I think Brendan’s main point is that there can be *genre drift* in RPGs. You start with Greyhawk D&D, discover portals, go Planescape, find flying ships, do the astral pirate game, discover horror in deep space, return to wargaming and domain management, and suddenly four years have passed and the first characters have reached 9th level and you still feel like you didn’t even get started.
Or perhaps that’s just how I feel and that’s why the quote resonates with me: “Attentive players […] can drift a game in one direction or another. […] Such drift keeps a campaign interesting and fresh, where serial fiction could (and often does) stagnate.” Yes!
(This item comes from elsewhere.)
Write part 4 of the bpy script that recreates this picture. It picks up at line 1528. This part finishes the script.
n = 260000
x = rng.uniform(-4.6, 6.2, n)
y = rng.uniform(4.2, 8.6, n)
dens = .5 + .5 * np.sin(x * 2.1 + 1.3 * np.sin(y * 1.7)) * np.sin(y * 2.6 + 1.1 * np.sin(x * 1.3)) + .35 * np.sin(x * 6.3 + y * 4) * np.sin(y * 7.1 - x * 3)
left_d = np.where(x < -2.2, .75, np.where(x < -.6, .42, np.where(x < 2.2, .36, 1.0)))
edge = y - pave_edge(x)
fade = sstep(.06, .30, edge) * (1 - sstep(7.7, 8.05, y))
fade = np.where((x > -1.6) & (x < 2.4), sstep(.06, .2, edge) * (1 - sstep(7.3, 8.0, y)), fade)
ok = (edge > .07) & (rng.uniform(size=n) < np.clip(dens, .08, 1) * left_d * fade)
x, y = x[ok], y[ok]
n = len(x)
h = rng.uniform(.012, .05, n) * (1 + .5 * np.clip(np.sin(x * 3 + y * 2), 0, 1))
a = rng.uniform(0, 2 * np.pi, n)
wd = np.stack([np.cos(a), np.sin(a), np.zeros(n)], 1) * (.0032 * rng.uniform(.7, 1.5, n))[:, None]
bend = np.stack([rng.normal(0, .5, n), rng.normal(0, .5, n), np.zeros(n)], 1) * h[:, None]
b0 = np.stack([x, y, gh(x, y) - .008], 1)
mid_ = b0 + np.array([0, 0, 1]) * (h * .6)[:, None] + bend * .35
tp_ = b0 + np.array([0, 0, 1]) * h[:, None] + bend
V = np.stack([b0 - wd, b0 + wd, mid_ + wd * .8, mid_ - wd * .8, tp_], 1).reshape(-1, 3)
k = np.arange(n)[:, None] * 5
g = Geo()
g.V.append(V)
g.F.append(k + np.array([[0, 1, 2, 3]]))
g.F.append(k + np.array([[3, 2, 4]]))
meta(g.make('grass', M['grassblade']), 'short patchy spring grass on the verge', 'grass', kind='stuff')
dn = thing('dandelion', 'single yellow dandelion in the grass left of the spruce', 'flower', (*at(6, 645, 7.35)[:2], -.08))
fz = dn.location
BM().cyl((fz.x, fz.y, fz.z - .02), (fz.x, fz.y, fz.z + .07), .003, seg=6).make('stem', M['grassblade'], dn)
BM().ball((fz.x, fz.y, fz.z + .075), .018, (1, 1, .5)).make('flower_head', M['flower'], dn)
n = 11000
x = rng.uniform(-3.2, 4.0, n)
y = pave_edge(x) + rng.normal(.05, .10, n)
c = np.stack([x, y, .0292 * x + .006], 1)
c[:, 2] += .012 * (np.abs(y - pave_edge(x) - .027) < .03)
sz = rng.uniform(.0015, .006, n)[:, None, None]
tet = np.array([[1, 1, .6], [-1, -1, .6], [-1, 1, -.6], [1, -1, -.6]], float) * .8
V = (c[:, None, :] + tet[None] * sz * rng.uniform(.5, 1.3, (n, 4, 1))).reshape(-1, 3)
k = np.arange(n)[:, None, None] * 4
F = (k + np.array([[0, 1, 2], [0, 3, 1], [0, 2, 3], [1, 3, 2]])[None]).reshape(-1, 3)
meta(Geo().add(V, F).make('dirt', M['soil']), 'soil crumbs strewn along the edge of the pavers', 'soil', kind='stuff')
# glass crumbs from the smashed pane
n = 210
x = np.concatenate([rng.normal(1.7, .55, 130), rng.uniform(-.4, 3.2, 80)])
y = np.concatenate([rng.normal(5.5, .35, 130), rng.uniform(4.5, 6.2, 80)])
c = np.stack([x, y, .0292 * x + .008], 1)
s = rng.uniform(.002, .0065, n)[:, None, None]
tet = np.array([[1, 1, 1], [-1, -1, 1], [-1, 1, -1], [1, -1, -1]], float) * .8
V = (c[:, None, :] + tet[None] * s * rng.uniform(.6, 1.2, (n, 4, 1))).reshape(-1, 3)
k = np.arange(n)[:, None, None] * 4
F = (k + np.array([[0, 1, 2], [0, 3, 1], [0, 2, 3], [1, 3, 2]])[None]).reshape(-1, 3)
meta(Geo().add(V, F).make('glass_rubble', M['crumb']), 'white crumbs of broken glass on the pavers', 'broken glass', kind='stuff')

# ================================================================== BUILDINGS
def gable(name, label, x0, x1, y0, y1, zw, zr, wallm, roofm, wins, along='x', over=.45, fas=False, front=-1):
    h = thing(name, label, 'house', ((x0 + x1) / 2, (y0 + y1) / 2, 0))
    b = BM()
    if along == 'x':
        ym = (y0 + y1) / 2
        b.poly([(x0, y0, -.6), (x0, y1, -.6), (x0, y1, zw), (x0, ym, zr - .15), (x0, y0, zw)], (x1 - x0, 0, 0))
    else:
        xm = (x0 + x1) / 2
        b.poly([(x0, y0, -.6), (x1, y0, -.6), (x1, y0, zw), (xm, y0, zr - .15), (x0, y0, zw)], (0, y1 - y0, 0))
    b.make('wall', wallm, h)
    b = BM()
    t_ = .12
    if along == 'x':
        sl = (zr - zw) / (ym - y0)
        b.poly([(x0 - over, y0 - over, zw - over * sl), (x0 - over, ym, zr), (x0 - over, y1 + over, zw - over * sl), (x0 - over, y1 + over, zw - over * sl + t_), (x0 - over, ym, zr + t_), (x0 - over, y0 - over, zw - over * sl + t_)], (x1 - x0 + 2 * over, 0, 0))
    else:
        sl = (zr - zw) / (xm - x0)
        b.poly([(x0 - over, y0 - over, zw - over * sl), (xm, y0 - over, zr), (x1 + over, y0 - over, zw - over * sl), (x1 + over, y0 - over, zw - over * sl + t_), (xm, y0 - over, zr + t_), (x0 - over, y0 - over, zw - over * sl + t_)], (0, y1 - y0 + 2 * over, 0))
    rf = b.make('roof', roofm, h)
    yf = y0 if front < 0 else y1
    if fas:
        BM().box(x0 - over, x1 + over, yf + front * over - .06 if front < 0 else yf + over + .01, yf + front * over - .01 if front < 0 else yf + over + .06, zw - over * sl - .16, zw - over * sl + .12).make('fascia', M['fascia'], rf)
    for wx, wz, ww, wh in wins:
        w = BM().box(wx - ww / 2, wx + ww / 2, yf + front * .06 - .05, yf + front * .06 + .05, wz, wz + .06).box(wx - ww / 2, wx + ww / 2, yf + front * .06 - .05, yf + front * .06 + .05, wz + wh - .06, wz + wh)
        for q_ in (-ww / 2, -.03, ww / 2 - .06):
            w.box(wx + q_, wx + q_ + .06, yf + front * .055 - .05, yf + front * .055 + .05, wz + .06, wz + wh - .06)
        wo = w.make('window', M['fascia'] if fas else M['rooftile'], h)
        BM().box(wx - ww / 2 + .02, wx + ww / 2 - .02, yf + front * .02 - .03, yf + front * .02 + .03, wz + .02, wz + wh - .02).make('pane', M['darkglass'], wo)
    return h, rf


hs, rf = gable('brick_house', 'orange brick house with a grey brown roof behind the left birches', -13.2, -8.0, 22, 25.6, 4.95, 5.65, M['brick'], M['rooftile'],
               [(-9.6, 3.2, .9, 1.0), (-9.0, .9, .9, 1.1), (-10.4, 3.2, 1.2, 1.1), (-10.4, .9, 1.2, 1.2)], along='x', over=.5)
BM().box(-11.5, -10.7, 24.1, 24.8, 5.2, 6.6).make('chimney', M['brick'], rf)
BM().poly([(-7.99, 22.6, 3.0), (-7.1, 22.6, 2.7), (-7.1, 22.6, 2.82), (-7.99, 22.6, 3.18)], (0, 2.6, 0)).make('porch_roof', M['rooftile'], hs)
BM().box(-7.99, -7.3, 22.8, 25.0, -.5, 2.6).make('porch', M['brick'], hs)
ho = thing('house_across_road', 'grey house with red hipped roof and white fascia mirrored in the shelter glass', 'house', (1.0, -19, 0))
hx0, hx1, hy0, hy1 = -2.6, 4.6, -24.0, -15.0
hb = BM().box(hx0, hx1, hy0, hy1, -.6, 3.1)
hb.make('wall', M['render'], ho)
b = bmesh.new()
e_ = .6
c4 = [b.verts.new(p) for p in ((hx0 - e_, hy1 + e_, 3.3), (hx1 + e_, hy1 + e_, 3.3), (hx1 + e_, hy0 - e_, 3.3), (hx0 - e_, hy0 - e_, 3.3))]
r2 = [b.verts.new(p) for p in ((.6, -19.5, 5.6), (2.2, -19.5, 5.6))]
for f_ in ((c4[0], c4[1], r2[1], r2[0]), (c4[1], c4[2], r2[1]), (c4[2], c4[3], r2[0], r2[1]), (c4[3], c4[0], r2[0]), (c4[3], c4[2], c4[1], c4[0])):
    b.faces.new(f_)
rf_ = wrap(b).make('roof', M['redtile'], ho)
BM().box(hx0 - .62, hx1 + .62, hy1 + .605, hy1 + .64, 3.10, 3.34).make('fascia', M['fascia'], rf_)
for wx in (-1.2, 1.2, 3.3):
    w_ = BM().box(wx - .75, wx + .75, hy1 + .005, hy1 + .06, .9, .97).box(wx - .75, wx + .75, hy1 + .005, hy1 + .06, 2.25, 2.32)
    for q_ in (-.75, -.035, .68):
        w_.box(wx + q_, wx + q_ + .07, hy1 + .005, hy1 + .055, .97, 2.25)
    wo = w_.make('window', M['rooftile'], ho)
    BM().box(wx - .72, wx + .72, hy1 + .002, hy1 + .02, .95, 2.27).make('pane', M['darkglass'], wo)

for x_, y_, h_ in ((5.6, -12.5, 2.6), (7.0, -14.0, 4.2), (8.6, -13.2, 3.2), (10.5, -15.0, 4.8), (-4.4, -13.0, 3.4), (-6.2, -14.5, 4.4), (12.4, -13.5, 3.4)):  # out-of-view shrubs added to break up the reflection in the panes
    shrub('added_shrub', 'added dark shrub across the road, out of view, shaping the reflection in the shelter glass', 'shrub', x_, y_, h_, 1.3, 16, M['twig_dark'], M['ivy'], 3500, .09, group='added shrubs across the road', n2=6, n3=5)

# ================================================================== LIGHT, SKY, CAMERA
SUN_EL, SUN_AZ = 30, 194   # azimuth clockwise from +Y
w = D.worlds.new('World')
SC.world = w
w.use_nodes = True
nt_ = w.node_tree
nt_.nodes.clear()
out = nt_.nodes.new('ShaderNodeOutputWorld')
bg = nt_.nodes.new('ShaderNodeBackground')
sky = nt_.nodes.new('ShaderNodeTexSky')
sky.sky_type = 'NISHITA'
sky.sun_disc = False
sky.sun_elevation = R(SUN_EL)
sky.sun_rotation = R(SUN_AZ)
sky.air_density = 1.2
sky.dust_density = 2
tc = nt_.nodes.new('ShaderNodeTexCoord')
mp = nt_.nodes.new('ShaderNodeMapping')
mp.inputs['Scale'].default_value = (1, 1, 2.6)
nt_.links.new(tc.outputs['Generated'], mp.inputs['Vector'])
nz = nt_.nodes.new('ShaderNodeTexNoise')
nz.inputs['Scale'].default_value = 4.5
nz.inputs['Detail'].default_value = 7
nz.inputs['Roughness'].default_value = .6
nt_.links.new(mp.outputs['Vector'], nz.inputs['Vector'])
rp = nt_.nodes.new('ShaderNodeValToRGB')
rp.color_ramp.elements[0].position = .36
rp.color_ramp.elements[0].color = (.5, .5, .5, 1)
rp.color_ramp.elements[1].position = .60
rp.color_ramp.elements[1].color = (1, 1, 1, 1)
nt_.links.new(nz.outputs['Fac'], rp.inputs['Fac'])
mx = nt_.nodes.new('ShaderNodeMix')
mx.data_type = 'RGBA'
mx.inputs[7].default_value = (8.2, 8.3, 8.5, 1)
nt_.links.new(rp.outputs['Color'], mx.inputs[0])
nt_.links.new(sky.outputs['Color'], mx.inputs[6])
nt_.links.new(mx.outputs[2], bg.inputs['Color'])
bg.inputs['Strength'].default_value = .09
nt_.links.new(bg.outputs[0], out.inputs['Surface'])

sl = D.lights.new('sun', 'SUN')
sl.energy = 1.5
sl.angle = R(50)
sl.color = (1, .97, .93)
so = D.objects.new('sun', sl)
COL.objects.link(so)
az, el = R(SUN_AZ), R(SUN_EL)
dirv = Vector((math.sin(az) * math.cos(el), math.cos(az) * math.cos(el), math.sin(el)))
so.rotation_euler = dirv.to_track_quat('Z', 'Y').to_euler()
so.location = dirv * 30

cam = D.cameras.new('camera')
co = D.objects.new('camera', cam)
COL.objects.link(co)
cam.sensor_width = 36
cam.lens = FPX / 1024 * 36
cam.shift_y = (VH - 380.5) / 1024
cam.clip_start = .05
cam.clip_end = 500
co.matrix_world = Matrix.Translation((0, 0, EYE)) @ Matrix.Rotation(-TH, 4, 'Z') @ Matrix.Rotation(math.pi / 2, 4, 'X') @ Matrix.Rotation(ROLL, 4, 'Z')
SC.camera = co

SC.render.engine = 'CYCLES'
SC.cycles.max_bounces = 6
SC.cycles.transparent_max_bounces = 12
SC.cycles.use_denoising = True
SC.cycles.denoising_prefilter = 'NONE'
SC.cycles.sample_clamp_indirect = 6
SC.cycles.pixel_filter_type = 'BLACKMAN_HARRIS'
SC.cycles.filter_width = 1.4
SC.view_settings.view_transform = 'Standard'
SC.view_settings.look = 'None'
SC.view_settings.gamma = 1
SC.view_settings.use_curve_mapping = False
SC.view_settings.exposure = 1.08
In a role-playing game, rules can change over time. House rules can change, the setting can change, the game as a whole can change. It doesn’t if you decide to play *rules as written* in a setting within the established canon. Some people don’t get bored. Others switch campaigns every now and then, taking the opportunity to switch rules and setting as well. Good for them. As for me, I like to keep playing the same campaign and keep rules and setting fluid. I *think* this is what Brendan is also saying, but I’m not sure. 😄
I’m reminded of an old discussion. Last year, I wrote about D&D being a matter of negotiation (in German) after reading Brendan’s post on Google+ leading me to a discussion of Eero Tuovinens’ D&D campaign. D&D rules as oral history: If you remember the rule apply it. If you forget it, it was not important anyway. Thus, no need to consult the rule books. Rules change over time, depending on the interest of players. Absolutely fascinating read!
a discussion of Eero Tuovinens’ D&D campaign
#RPG
(Please contact me if you want to remove your comment.)
⁂
Do you think this applies to such games as Shadowrun with a very genre-centric system? D&D tends to be fluid in genre by nature, or at least the rules “allow” for it more freely.
– callin 2014-12-02 21:36 UTC
---
I think the important part is that it applies to *people*. So, if I were to run a campaign of Shadowrun, how long before we entered the realm of faery? How long before we explored underwater habitats? The moons of Jupiter? I don’t know. But that would surely keep my interest up after running heists and break-ins against the megacorps for a while. Shadowrun would take on material from Mutant Chronicles. Then it would take on aspects from Diaspora. Things would get added from Traveller.
This also has drawbacks, of course. My Traveller game switched to Diaspora, we kept the map, we ran missions, we met zombies in space—I was thinking of Mutant Chronicles—and then one of my players said: “It feels a lot like D&D in space.” Ooops!
What I’m trying to say is that the two important points are that Brendan thinks *genre drift* is what makes the game interesting *for him*. So, if we posit Shadowrun as a very genre-centric system that won’t allow genre drift, then I’ll probably loose interest over the years. My current classic D&D campaign got started in 2010. Would I run Shadowrun for more than four years? Perhaps. If it had genre drift? ;)
– Alex Schroeder 2014-12-03 06:52 UTC
---
I can confirm that even Shadowrun is capable of supporting genre drift. It is a kitchen-sink setting with future technology, magic, and the matrix as the three big focal points. In the SR campaign I ran two decades ago, we even had different players focus on different parts of the genre, including split and separate sessions.